Microsoft founders Gates and Allen recreate a classic photo
Apr 4, 2013, 5:33 PM | Updated: Apr 5, 2013, 9:56 am
In 1981 Paul Allen and Bill Gates posed with clunky, chunky personal computers.
That was an important year for the company they started in 1975. On June 25, 1981 Microsoft incorporated as a business in Washington. As part of the restructuring, Gates became president and chairman of the board, while Allen became executive vice president.
Gates and Allen knew when their black and white publicity photo was taken that they’d signed a deal to deliver an operating system for IBM’s business PC. But that hadn’t been announced to anyone in the industry.
They marked the occasion with Allen putting on a suit and tie and Gates pulling on a sweater to pose with what were fancy computers back then.
Allen has a computer museum in Seattle, among his many other projects, and that’s where the classic photo was recreated this week.
“It is possible that no other technology on earth has so continually renewed itself as computer technology.
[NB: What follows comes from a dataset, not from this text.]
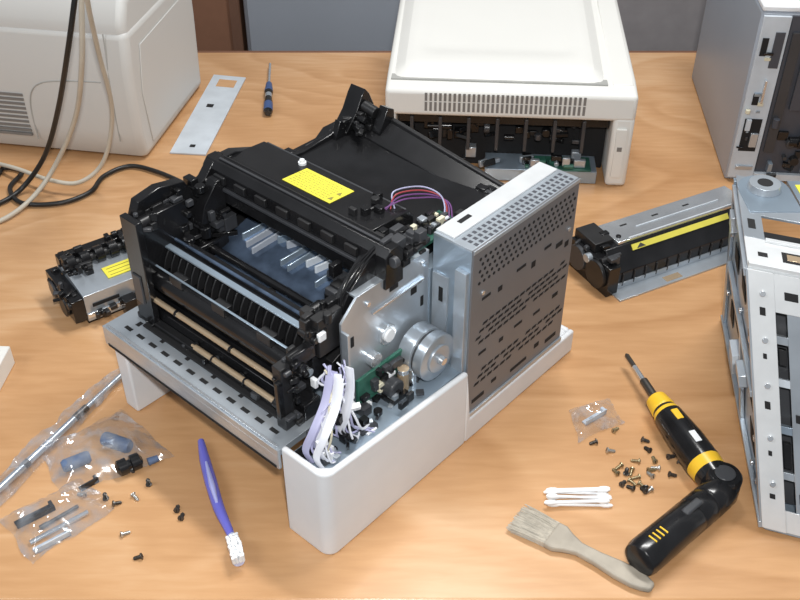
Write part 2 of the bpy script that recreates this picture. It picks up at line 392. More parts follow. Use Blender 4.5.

Advances in this field arrive in such swift succession that even the software and hardware of a few seasons ago are considered obsolete,” Allen writes describing his Living Computer Museum.
“The decades-old computers and software in this collection, therefore, are truly worthy of our preservation and study – both for the cutting-edge innovations of their day as well as for their historical significance,” he says.
I don’t know the model of the first computer I saw, but I remember I was in seventh grade.
We had to go to the “computer room” – basically a school janitor’s closet – to use the device that was about the size of three Kardashian’s refrigerators.
It sputtered and spit out reams of light green paper to do simple math problems.
Do you remember the first time you used a computer? Young readers, go ahead and make me feel old by telling me it’s an iPad.